Johns Hopkins 'open-minded' about which midfield gets first run

No. 13 Blue Jays opened last Saturday win vs. Maryland with Coppersmith-Guida-Brown trio, but unclear which group will start vs. Navy this Saturday

April 18, 2013|By Edward Lee, The Baltimore Sun

An underlying subplot of No. 13 Johns Hopkins’ 7-4 upset of No. 6 Maryland last Saturday was the coaching decision to open the contest with senior Lee Coppersmith, junior Rob Guida and freshman Ryan Brown in the midfield instead of the usual threesome of seniors John Ranagan and John Greeley and junior Rex Sanders.

The Coppersmith-Guida-Brown line combined for two goals on 13 shots, while the Ranagan-Greeley-Sanders trio totaled two goals on eight attempts and two assists. Coach Dave Pietramala said no decision has been made on which midfield to start against Navy this Saturday.
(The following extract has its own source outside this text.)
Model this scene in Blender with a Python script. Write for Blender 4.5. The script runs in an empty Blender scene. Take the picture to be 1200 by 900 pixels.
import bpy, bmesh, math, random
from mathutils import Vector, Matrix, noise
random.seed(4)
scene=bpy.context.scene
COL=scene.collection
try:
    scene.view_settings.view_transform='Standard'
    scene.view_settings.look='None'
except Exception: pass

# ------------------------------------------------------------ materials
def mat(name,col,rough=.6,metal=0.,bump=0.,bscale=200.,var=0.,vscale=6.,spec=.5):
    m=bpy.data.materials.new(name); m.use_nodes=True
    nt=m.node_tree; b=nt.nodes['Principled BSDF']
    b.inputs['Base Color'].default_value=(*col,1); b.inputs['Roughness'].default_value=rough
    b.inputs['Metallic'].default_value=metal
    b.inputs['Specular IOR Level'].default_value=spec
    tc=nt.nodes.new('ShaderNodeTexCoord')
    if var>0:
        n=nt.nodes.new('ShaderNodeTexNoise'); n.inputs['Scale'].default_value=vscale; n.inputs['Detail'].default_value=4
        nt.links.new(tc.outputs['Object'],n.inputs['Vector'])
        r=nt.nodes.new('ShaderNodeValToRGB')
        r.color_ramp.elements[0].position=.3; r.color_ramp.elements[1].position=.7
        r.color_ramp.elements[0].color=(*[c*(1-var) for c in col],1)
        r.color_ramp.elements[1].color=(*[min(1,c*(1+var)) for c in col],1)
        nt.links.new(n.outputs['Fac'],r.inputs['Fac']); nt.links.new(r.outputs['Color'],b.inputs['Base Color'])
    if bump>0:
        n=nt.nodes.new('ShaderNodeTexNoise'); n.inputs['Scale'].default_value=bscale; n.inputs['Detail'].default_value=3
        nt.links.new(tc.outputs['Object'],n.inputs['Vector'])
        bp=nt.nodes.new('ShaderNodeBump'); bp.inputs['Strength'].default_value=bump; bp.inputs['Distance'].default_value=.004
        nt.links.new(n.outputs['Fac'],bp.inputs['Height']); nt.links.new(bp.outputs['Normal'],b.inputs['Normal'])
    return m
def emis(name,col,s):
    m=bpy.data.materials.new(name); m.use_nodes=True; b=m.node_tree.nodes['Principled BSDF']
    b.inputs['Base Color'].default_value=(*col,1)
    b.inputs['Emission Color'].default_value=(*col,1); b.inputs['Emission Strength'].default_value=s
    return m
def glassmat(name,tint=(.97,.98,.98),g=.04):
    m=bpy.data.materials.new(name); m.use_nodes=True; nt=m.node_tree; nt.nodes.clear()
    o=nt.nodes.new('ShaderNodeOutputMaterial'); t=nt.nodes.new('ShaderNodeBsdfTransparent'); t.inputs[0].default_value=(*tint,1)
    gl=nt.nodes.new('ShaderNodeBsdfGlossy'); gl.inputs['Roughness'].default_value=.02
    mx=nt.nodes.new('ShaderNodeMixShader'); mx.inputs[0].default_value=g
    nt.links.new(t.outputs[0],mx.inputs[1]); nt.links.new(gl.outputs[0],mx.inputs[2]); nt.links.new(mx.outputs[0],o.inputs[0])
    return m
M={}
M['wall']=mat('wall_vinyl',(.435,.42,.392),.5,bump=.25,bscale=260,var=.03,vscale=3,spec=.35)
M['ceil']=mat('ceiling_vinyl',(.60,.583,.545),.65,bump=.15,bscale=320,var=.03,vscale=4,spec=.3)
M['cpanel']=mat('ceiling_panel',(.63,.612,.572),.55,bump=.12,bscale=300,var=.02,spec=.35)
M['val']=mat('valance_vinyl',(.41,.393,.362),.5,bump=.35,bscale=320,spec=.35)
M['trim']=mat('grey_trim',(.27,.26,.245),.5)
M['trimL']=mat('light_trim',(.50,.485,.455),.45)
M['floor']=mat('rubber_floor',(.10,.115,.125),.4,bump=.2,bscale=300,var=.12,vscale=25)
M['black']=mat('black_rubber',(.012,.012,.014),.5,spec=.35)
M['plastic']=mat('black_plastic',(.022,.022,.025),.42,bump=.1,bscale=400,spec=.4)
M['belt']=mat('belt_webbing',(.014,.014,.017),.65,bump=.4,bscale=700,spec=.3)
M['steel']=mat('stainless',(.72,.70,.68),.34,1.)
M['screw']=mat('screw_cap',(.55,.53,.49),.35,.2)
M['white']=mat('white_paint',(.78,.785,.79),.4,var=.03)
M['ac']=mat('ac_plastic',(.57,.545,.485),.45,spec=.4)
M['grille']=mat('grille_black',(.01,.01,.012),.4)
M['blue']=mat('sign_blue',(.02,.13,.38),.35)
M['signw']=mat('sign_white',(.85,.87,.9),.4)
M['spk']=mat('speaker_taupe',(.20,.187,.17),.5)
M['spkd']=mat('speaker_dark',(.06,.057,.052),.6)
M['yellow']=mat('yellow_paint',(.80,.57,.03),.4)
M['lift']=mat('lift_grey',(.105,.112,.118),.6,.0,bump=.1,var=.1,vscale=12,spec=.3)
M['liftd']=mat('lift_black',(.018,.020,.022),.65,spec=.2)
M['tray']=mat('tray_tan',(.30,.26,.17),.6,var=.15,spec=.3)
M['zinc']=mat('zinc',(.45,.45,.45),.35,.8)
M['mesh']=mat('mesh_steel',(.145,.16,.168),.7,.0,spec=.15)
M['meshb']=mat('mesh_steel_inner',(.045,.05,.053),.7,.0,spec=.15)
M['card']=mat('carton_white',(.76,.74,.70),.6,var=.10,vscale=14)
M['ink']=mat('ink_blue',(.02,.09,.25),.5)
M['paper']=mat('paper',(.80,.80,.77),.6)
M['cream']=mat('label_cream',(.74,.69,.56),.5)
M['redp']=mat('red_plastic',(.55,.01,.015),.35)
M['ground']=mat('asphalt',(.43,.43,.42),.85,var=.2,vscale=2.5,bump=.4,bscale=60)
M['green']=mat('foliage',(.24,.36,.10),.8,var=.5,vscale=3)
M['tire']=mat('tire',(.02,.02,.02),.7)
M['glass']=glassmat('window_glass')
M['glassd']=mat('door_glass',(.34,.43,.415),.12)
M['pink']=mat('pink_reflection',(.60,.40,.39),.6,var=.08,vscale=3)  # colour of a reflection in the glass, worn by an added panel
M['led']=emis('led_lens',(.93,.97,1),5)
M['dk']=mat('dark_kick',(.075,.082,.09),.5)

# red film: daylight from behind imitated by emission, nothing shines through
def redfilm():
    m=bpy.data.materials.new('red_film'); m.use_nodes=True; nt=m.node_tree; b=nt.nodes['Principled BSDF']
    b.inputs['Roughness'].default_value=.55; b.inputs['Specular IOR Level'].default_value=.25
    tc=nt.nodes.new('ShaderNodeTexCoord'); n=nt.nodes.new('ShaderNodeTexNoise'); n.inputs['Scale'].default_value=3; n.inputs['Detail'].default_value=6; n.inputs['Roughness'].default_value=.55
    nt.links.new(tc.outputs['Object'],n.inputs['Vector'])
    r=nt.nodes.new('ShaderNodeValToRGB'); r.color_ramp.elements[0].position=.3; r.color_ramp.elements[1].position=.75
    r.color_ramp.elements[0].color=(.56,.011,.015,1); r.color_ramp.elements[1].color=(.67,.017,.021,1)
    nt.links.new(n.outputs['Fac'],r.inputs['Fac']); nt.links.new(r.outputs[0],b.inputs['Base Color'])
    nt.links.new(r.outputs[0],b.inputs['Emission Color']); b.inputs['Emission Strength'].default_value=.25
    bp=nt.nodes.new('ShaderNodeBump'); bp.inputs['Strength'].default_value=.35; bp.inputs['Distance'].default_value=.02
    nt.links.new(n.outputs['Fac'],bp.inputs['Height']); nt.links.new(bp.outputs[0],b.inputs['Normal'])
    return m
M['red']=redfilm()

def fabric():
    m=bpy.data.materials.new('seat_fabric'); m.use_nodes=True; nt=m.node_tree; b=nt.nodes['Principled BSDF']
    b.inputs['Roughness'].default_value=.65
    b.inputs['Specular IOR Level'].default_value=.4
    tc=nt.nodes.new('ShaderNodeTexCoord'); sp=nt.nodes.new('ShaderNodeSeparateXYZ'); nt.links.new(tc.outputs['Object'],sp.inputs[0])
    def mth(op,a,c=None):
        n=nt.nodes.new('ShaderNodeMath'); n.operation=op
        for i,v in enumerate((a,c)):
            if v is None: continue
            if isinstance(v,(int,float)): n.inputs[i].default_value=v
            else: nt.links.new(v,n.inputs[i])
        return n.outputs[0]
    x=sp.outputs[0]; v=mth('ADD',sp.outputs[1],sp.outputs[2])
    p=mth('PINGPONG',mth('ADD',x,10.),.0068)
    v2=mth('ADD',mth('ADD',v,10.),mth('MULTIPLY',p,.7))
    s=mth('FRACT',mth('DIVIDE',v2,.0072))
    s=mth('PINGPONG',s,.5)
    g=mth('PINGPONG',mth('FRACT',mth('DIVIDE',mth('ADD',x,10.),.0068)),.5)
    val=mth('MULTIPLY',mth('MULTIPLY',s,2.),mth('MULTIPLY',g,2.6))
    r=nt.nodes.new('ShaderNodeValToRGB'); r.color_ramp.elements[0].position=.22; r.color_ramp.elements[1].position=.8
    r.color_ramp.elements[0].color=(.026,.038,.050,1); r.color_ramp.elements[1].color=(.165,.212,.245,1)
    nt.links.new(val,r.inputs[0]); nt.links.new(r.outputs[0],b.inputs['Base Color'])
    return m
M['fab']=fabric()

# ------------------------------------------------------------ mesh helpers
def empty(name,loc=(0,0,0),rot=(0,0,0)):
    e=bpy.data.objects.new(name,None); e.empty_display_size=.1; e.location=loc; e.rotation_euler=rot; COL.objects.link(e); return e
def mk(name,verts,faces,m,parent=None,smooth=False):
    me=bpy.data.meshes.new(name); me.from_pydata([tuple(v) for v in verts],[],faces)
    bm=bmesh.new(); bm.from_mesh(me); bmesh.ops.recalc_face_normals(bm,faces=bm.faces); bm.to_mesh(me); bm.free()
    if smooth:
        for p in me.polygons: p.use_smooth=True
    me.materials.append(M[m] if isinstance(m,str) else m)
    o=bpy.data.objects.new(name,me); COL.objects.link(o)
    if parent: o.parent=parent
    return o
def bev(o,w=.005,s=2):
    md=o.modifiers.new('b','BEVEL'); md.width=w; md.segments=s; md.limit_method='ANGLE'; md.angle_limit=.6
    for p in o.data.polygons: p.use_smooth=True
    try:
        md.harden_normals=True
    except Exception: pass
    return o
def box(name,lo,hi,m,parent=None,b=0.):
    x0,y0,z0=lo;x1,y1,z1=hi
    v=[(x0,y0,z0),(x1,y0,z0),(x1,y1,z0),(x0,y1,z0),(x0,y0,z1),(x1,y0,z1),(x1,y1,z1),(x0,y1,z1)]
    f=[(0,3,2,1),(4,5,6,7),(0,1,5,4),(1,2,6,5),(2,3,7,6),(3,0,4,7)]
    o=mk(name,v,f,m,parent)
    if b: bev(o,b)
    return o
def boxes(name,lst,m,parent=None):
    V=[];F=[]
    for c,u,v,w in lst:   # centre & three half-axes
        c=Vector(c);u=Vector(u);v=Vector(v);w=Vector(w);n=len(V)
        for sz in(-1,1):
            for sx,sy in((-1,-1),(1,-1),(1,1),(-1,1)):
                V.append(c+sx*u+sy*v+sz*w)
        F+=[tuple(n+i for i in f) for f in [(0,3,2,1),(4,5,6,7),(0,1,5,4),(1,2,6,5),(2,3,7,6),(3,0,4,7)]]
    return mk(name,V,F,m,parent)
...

“I think we have to be open-minded to everything,” he said Thursday morning. “Who’s playing well and who’s not playing well? Who’s practicing well and who’s not practicing well? Who’s banged up and who’s not banged up? Are we unhappy with the way [Coppersmith, Guida and Brown] performed? No, not at all. Do we feel like we need to get more punch offensively? Yeah, we do. We scored seven goals against what I think is a very good defense and a very good goalie, but I think we’re always open-minded and constantly evaluating what might be better.”

Guida, who had missed the previous eight games because of an undisclosed injury, played the first two contests of the season with Ranagan and Greeley. Last Saturday, he played with Coppersmith and Brown, who have usually lined up with either Sanders or freshman Holden Cattoni.

Pietramala said he didn’t notice a lack of chemistry in that group because the midfields are usually jumbled during practices anyway.

“In practice, not every drill that we do has the first midfield together,” he said. “When we do some transition stuff, when we do four-on-fours, we will move guys around for the sole purpose of getting the guys used to playing with each other. You don’t want to just keep the whole first midfield together in every single drill. What happens if a guy gets hurt? What happens if a guy has to sit out? What happens if a guy goes down in the middle of a game? … You hope that when you do what we did last weekend, the guys handle it the right way, and they don’t look at it in any way other than this is what’s best for the team. And I would tell you that every one of the guys did that. I thought they all handled it perfectly. But I thought they did fine. I don’t think there was a situation where they were uncomfortable together. Obviously, Robbie hasn’t played a whole lot of lacrosse. So he was a little rusty, and I think you saw that. But nonetheless, I thought he had an impact on the game by being there. And you hope that the midfield becomes more challenging to cover.”

The demotion of Ranagan, Greeley and Sanders might suggest that the coaching staff was displeased with their production. That is not the case, but Pietramala acknowledged that he is looking for more output from the midfield.

“If you keep doing the same things, you can’t be surprised by the same results,” he said. “Robbie coming back changed things. He forced us to bump some people, and we just felt like we needed to make that change. We felt it was in the best interest of the team. Was it punishment for anybody? Absolutely not. When you look at us, both midfields played a lot. They have all year. The fact that the Coppersmith midfield took the first run, that was different, but that doesn’t happen all the time. From our standpoint, it doesn’t matter who is on the first midfield, it doesn’t matter who goes on the field first, second, third. It’s just a matter of, we have a job to do and let’s go out there and do it.”